I saw Katherine Moar’s excellent debut play, Farm Hall, when this touring production reached Oxford. It’s inspired by the true story of six German physicists who were held in a Cambridgeshire stately (but rather dilapidated) home at the end of World War II. By then Hitler had been defeated but the war in the Pacific was still raging. The powers that held them surreptitiously recorded everything they said over about seven months and it would seem that this play’s not only influenced by the true tale of what happened that summer of 1945 but also recreates some of the things these men actually said.

The first part of the play sets up the situation and introduces us to the different roles they played for Germany. The set of the sitting room in which everything happens is an evocative design by Ceci Calf and redolent not only of the time of the story but also of the kind of well-made play that this is. The direction by Stephen Unwin is suitably droll, tight and economical.

We are observing a  team of men who ran the attempt to create the first atomic bomb so that Hitler would definitively win the war. The play begins simply with them killing time and fighting the boredom of their capitvity. They are even reading to each other from a script of Noel Coward’s play Blithe Spirit – an apt metaphor for the ghosts that will haunt them. With humour and misdirection we learn that Heisenberg (Alan Cox) is a kind of leader of this group, that Weizsaecker (Daniel Boyd) got his appointment because he has strong family link to the Third Reich, that Bagge (appealingly performed by George Jones) is a Nazi Party member but feels some guilt about his having joined the party for the sake of promoting his career. Von Laue (William Cubb) emerges as a careful objector to the regime and its atrocities while Hahn (a strong Forbes Masson) is morally disturbed, fighting with himself, half proud and half guilty, over having discovered nuclear fission. Julius D’Silva meanwhile embodies the character of Diebner and his unstinting, unashamed lack of guilt at having supported the project and the Nazi party. The play is a study in understanding the moral pressures as well as the ambiguities of ambition under and support for an evil regime.
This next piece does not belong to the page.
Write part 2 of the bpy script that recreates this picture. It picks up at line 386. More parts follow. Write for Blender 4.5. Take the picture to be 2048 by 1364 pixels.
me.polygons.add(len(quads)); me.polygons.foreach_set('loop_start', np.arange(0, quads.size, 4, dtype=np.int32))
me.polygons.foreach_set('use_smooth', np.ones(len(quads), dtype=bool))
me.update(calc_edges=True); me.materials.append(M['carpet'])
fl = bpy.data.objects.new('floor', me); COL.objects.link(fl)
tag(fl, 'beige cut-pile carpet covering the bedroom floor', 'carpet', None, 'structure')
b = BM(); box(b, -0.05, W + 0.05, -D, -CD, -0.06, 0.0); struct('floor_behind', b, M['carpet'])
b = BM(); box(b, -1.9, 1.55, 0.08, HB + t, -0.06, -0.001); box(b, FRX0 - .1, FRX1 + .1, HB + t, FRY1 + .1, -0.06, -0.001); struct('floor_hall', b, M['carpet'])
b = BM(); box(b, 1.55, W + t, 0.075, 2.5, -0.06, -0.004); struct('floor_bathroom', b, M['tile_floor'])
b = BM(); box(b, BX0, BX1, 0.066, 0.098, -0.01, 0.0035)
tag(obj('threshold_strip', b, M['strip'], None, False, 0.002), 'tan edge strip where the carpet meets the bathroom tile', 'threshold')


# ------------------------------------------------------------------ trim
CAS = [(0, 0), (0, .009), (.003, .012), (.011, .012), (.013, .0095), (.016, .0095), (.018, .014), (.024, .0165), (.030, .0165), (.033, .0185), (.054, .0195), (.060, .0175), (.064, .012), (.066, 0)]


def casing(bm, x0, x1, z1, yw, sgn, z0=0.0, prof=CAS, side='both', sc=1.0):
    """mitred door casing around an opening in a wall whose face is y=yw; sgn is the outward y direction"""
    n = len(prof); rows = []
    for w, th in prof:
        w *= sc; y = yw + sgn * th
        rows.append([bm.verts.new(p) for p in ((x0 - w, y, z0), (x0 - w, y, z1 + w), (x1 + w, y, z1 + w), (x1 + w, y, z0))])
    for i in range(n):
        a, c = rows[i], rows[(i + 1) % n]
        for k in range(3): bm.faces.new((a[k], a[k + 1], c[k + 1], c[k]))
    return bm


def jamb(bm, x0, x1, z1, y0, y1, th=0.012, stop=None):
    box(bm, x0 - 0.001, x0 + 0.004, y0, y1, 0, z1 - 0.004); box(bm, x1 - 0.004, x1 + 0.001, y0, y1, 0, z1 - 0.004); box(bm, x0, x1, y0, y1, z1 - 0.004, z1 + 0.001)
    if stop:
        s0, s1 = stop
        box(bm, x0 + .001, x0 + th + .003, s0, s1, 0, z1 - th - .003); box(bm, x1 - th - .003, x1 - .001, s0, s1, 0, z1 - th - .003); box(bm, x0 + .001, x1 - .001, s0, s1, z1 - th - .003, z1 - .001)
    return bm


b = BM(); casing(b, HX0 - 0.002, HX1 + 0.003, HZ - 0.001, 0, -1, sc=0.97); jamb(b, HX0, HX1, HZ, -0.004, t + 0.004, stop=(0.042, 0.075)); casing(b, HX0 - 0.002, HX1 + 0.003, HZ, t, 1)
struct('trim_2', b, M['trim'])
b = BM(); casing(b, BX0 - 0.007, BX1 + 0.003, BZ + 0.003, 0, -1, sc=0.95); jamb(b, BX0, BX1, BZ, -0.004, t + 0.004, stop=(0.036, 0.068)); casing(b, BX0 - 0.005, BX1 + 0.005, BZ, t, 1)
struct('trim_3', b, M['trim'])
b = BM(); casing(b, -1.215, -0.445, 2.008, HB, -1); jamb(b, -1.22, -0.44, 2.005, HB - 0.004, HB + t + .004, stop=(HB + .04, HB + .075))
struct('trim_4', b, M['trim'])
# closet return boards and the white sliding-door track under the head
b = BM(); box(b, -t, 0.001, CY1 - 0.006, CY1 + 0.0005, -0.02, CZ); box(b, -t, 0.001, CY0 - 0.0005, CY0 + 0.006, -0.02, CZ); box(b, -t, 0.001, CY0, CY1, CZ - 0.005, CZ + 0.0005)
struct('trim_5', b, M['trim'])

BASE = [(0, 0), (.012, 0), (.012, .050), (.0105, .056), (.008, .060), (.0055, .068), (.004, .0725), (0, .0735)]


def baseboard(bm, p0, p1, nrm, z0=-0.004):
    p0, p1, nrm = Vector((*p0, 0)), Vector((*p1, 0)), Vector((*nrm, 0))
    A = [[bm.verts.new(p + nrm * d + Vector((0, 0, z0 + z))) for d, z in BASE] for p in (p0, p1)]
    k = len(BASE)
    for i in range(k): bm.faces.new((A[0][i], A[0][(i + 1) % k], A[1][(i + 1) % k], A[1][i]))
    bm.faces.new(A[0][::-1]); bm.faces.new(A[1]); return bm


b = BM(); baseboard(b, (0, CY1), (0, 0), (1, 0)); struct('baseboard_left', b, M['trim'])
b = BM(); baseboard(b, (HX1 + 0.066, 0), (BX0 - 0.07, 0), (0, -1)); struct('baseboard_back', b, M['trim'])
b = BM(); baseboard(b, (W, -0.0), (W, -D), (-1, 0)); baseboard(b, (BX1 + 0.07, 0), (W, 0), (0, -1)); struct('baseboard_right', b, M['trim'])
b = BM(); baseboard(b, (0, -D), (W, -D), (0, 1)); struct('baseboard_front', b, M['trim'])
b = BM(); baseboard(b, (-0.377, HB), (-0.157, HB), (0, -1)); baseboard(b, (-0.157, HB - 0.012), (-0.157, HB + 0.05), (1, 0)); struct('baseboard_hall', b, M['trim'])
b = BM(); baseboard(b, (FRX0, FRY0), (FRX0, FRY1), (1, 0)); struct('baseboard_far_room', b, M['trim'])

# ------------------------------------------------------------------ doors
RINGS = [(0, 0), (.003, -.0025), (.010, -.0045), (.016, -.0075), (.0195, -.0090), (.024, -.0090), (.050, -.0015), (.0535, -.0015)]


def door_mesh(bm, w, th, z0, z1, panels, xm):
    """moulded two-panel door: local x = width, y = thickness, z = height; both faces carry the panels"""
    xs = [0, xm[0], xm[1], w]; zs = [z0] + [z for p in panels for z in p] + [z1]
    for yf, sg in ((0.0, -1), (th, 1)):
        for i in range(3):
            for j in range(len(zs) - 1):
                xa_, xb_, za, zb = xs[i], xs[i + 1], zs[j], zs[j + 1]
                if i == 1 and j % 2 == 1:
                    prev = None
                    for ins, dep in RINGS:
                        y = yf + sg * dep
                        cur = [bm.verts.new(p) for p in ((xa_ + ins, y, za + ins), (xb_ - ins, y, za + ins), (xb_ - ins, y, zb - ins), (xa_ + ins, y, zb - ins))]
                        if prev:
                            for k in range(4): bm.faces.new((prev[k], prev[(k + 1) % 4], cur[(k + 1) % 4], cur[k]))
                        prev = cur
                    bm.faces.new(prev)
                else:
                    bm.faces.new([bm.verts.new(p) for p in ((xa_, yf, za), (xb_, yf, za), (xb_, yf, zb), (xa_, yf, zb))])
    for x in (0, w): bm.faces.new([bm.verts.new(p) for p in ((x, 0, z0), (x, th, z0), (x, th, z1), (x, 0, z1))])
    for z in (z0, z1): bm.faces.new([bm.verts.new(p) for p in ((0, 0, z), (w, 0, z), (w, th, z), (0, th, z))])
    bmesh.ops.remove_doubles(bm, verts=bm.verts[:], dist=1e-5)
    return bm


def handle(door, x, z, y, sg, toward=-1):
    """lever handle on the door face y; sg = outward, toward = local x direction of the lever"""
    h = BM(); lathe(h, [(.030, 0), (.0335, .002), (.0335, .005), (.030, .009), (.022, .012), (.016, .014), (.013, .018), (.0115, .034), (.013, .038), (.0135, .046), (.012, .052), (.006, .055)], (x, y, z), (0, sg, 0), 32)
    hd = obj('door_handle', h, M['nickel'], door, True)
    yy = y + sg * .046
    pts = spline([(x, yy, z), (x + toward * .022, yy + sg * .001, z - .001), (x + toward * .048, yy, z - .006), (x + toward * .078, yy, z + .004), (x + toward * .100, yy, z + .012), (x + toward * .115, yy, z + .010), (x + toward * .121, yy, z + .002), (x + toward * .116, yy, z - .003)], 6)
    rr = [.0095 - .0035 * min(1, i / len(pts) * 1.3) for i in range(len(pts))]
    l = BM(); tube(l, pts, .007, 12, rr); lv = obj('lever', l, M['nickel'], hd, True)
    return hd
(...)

Part way through the evening, these men learn that America has dropped the first atomic bomb on Hiroshima.  They are given a radio and we too hear what I take to be the words of the actual BBC news broadcast announcing dropping of the first atomic bomb on Hiroshima.

At first, before hearing the broadcast, our German scientists are incredulous. How could American scientists beat German  scientists? This makes the play a companion piece, in its way, to the film Oppenheimer which itself dramatizes the fear that Germany will develop an atomic bomb and the overriding need, therefore, for the Allies to get there first. One of the points that emerges is the German scientists complaining that Hitler split his teams and created rivalries, undermining the work.

The second half of the evening builds in intensity. The moral ambiguity of creating such a bomb is examined. The various motives – ambition, a simple need for a job and money, wishing to please Hitler – are explored and finally there is special emphasis on two specific things: Hahn’s guilt over his scientific discovery; and the role of Heisenberg in possibly causing delays as a resistance to Hitler and his regime and an expression of his knowledge that, in a morally ambivalent situation, it would be less awful for the world if the Americans to achieved the bomb first. We are left with puzzles and moral issues that can never be solved but must be thought about.